Thompson, R. L., Patra, P. K., Ishijima, K., Saikawa, E., Corazza, M., Karstens, U., et al. (2014). TransCom N2O model inter-comparison - Part 1: Assessing the influence of transport and surface fluxes on tropospheric N2O variability. Atmospheric Chemistry and Physics, 14(8), 4349-4368. doi:10.5194/acp-14-4349-2014.


Cite as: https://hdl.handle.net/11858/00-001M-0000-0019-BA67-2
Abstract
We present a comparison of chemistry-transport
models (TransCom-N2O) to examine the importance of atmospheric
transport and surface fluxes on the variability of
N2O mixing ratios in the troposphere. Six different models
and two model variants participated in the inter-comparison
and simulations were made for the period 2006 to 2009.
In addition to N2O, simulations of CFC-12 and SF6 were
made by a subset of four of the models to provide information
on the models’ proficiency in stratosphere–troposphere
exchange (STE) and meridional transport, respectively. The
same prior emissions were used by all models to restrict differences
among models to transport and chemistry alone.
Four different N2O flux scenarios totalling between 14 and
17 TgN yr−1 (for 2005) globally were also compared. The
modelled N2O mixing ratios were assessed against observations
from in situ stations, discrete air sampling networks and
aircraft. All models adequately captured the large-scale patterns
of N2O and the vertical gradient from the troposphere
to the stratosphere and most models also adequately captured
the N2O tropospheric growth rate. However, all models underestimated
the inter-hemispheric N2O gradient by at least
0.33 parts per billion (ppb), equivalent to 1.5 TgN, which,
even after accounting for an overestimate of emissions in the
Southern Ocean of circa 1.0 TgN, points to a likely underestimate
of the Northern Hemisphere source by up to 0.5 TgN
and/or an overestimate of STE in the Northern Hemisphere.
Comparison with aircraft data reveal that the models overestimate
the amplitude of the N2O seasonal cycle at Hawaii
(21 N, 158 W) below circa 6000 m, suggesting an overestimate
of the importance of stratosphere to troposphere transport
in the lower troposphere at this latitude.

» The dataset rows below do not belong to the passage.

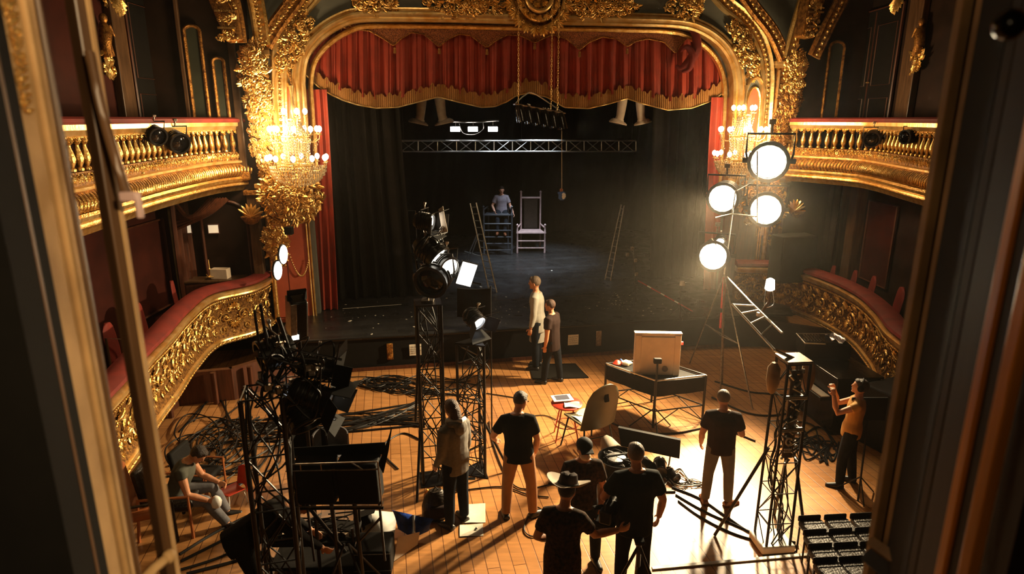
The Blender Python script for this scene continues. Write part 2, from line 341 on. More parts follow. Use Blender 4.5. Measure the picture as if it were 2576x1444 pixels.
# ================================================================ room shell
def wallpoly(mb, pts, z0, z1, th):                 # a wall along a plan polyline, thickened to its left
    for a, b in zip(pts, pts[1:]):
        a, b = V((*a, 0)), V((*b, 0)); d = (b-a).normalized(); n = V((-d.y, d.x, 0))*th
        mb.prism([a+V((0, 0, z0)), b+V((0, 0, z0)), b+n+V((0, 0, z0)), a+n+V((0, 0, z0))], (0, 0, z1-z0))
    return mb
ZC = 10.4
XL = -7.3; XR = 8.7
struct(MB().box((0.7, 8.0, -0.1), (18.5, 18.5, 0.2)).build('floor', M['floor'], smooth=False))
struct(MB().box((0.7, 14, ZC+0.1), (18.5, 32, 0.2)).build('ceiling', M['green'], smooth=False))
yl = PY0+K*XL; yr = PY0+K*XR
struct(wallpoly(MB(), [(XL, -1.2), (XL, yl)], 0, ZC, 0.3).build('wall_left', M['redwall'], smooth=False))
struct(wallpoly(MB(), [(XR, yr), (XR, -1.2)], 0, ZC, 0.3).build('wall_right', M['brownwall'], smooth=False))
# parterre walls under the boxes
LOWL = [(-5.2, 3.0), (-5.5, 5.5), (-5.9, 7.8), (-6.15, 9.6), (-6.1, 10.75), (-5.2, 11.0), (-4.45, 11.9), (-4.35, 12.15)]
LOWR = [(4.9, 13.9), (5.8, 13.9), (6.9, 13.3), (7.3, 12.0), (7.2, 10.2), (6.9, 8.0), (6.5, 5.5), (6.2, 3.0)]
struct(wallpoly(MB(), LOWL, 0, 0.62, 0.12).build('wall_left_parterre', M['woodred'], smooth=False))
struct(wallpoly(MB(), LOWR, 0, 0.62, 0.12).build('wall_right_parterre', M['brownwall'], smooth=False))
mb = MB()
for (x, y) in [(-5.98, 8.6), (-6.12, 9.55), (-6.1, 10.3), (-5.55, 10.86), (-5.0, 11.15)]:
    mb.cyl((x+0.08, y-0.02, 0), (x+0.08, y-0.02, 0.62), 0.05, n=8)
struct(mb.build('trim_1', M['woodred']))
# box floors behind the parterre walls and upper balconies
def slabs(name, pts, x_out, z, th, m):
    poly = [V((*p, z)) for p in pts]+[V((x_out, pts[-1][1], z)), V((x_out, pts[0][1], z))]
    return struct(MB().prism(poly, (0, 0, -th)).build(name, m, smooth=False))
slabs('floor_left_boxes', LOWL[:5]+[(-6.1, 13.4)], XL, 0.60, 0.1, M['woodred'])
slabs('floor_right_boxes', [(7.3, 14.5)]+LOWR[3:], XR, 0.60, 0.1, M['brownwall'])

# wall over the proscenium (green grey) with the opening cut out
CUT = [(770, 330), (766, 250), (763, 200), (770, 150), (790, 115), (822, 85), (862, 62), (905, 50), (1010, 49), (1150, 51), (1300, 55), (1450, 58), (1600, 61),
       (1710, 66), (1765, 82), (1808, 112), (1835, 150), (1847, 195), (1848, 250), (1845, 330)]
OPEN = [uz(px, py) for px, py in CUT]
uL, uR = OPEN[0][0], OPEN[-1][0]
OPEN = [(uL, ZS)]+[(max(u, uL), z) for u, z in OPEN]; OPEN = OPEN+[(uR, ZS)]
OPEN = [(min(u, uR), z) for u, z in OPEN]
def wallP(name, m, inner, th=0.5, off=0.0):
    mb = MB(); UL = -8.6; UR = 9.6
    inn = [(inner[0][0], 0.0)]+inner+[(inner[-1][0], 0.0)]
    n = len(inn); out = []
    for i, (u, z) in enumerate(inn):
        if z < 4.5: out.append((UL if u < 0 else UR, z))
        else: out.append((None, z))
    # left and right jamb fields, and a band over the top made of strips
    for side in (-1, 1):
        seq = [p for p in inn if (p[0] < (uL+uR)/2) == (side < 0)]
        if side > 0: seq = seq[::-1]
        # seq runs from the floor up to the middle of the arch
        U = UL if side < 0 else UR; zt = 0
        for a, b in zip(seq, seq[1:]):
            if abs(b[1]-a[1]) > 0.02 and abs(b[0]-a[0]) < 2.0 and b[1] > a[1]:
                q = [S(U, off, a[1]), S(a[0], off, a[1]), S(b[0], off, b[1]), S(U, off, b[1])]
                if side > 0: q = q[::-1]
                mb.prism(q, EW*th); zt = max(zt, b[1])
        um = (uL+uR)/2
        q = [S(U, off, zt), S(um, off, zt), S(um, off, ZC), S(U, off, ZC)]
        if side > 0: q = q[::-1]
        mb.prism(q, EW*th)
    zt = max(z for u, z in inner)
    return struct(mb.build(name, m, smooth=False))
wallP('wall_front', M['green'], OPEN)
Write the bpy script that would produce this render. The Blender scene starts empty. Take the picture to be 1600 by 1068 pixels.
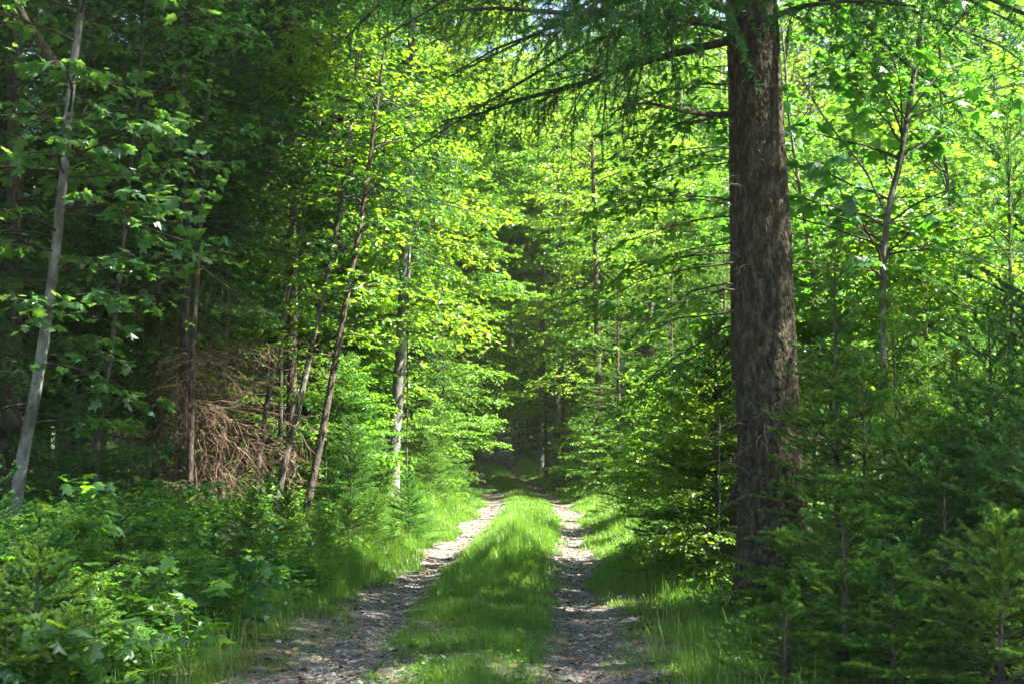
import bpy, math
import numpy as np
from mathutils import Vector, Matrix

# ------------------------------------------------------------------ scene
scn = bpy.context.scene
col = scn.collection
F, CX, CY, HOR, CAMH = 2222.0, 800.0, 534.0, 690.0, 1.45
PITCH = math.atan((HOR - CY) / F)

def at(px, py, Y):
    """world point at depth Y seen at photo pixel px, py"""
    u, v = (px - CX) / F, (CY - py) / F
    y = math.cos(PITCH) - v * math.sin(PITCH)
    z = math.sin(PITCH) + v * math.cos(PITCH)
    s = Y / y
    return np.array([u * s, Y, CAMH + z * s])

# ------------------------------------------------------------------ terrain
PY = np.array([-40, 0, 8.5, 15, 20, 26, 32, 40, 48, 56, 64, 75, 90, 120, 200.])
PX = np.array([-.6, -.5, -.36, -.17, .02, .28, .40, .30, -.04, -.36, -.62, -.95, -1.4, -2.4, -12.])
_ys = np.linspace(-40, 200, 961)
_xs = np.interp(_ys, PY, PX)
_k = np.ones(25) / 25
_xs = np.convolve(np.pad(_xs, 12, mode='edge'), _k, mode='valid')
def xc(y): return np.interp(y, _ys, _xs)
def sstep(t):
    t = np.clip(t, 0, 1); return t * t * (3 - 2 * t)
def wob(x, y):
    return (np.sin(x * 1.7 + y * .9 + .3) * np.sin(y * 1.3 - x * .6) * .5 + np.sin(x * 3.9 - y * 2.7 + 1.1) * np.sin(y * 4.3 + x * 1.9) * .3
            + np.sin(x * 9.1 + y * 5.2) * np.sin(y * 8.3 - x * 4.1 + 2.) * .2)
def gz(x, y):
    x = np.asarray(x, float); y = np.asarray(y, float)
    d = x - xc(y)
    z = -.055 * np.exp(-((np.abs(d) - .86) / .28) ** 2) + .03 * np.exp(-(d / .4) ** 2)
    z = z + .5 * sstep((-d - 1.7) / 2.6) + np.clip(-d - 4, 0, 60) * .03
    z = z + .14 * sstep((d - 1.5) / 1.8) + np.clip(d - 4, 0, 60) * .012
    z = z - .10 * np.exp(-((y - 41) / 7) ** 2) + np.clip(y - 60, 0, 400) * .011
    amp = .02 + .05 * sstep((np.abs(d) - 1.5) / 1.5)
    return z + wob(x, y) * amp

# ------------------------------------------------------------------ mesh helpers
def nrm(a): return a / np.maximum(np.linalg.norm(a, axis=-1, keepdims=True), 1e-9)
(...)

In the Northern
Hemisphere, most of the models that provided CFC-12
simulations captured the phase of the CFC-12, seasonal cycle,
indicating a reasonable representation of the timing of STE. However, for N2O all models simulated a too early
minimum by 2 to 3 months owing to errors in the seasonal
cycle in the prior soil emissions, which was not adequately
represented by the terrestrial biosphere model. In the Southern
Hemisphere, most models failed to capture the N2O and
CFC-12 seasonality at Cape Grim, Tasmania, and all failed at
the South Pole, whereas for SF6, all models could capture the
seasonality at all sites, suggesting that there are large errors
in modelled vertical transport in high southern latitudes.